--- begin ---
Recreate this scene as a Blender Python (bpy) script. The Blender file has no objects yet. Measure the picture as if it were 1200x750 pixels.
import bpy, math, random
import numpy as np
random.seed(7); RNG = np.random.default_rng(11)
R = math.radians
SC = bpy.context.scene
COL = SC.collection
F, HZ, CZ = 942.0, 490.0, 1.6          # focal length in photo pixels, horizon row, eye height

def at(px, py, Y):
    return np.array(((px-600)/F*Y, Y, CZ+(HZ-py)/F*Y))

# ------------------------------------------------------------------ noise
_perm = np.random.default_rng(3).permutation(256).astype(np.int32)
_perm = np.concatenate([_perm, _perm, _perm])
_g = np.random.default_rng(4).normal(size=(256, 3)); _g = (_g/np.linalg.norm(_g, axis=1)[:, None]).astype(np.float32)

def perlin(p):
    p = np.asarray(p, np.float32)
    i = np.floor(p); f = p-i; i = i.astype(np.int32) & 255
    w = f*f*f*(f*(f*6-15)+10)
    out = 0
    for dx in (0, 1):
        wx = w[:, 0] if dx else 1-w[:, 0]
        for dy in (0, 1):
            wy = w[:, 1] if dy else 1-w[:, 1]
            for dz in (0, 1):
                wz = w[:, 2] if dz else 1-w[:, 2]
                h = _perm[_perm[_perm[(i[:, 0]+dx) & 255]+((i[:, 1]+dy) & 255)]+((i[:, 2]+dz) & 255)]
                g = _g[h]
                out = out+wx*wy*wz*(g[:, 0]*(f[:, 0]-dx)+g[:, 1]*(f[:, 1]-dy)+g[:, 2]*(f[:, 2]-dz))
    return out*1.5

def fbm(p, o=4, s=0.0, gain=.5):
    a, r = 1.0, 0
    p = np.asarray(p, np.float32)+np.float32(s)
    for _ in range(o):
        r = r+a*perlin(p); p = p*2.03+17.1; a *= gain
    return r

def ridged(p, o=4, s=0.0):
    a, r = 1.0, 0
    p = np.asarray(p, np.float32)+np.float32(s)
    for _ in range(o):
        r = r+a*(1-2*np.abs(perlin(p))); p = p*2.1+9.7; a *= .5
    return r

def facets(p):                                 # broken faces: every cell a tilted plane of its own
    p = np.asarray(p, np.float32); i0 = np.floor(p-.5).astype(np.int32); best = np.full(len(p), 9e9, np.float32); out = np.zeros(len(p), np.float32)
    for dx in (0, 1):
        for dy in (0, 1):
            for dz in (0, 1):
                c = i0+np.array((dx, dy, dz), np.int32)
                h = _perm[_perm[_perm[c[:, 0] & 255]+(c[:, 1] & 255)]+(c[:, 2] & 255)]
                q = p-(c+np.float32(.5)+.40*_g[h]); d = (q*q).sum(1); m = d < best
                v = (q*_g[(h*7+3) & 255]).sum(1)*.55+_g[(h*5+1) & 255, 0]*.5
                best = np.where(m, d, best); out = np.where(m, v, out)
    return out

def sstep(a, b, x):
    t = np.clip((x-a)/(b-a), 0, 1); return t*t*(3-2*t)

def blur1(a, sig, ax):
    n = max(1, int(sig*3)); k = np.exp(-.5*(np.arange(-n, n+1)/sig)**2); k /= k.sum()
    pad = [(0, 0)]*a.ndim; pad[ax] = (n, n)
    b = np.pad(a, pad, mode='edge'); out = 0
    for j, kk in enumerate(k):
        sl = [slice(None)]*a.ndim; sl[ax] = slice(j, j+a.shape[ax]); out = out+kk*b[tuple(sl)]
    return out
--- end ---
> EXERCISE DESCRIPTION:
Set down, exactly as written, each line of the data from its opening line through the one containing "return np.array(((px-600)/F*Y, Y, CZ+(HZ-py)/F*Y))". Output nothing more.

> TASK RESULT:
Recreate this scene as a Blender Python (bpy) script. The Blender file has no objects yet. Measure the picture as if it were 1200x750 pixels.
import bpy, math, random
import numpy as np
random.seed(7); RNG = np.random.default_rng(11)
R = math.radians
SC = bpy.context.scene
COL = SC.collection
F, HZ, CZ = 942.0, 490.0, 1.6          # focal length in photo pixels, horizon row, eye height

def at(px, py, Y):
    return np.array(((px-600)/F*Y, Y, CZ+(HZ-py)/F*Y))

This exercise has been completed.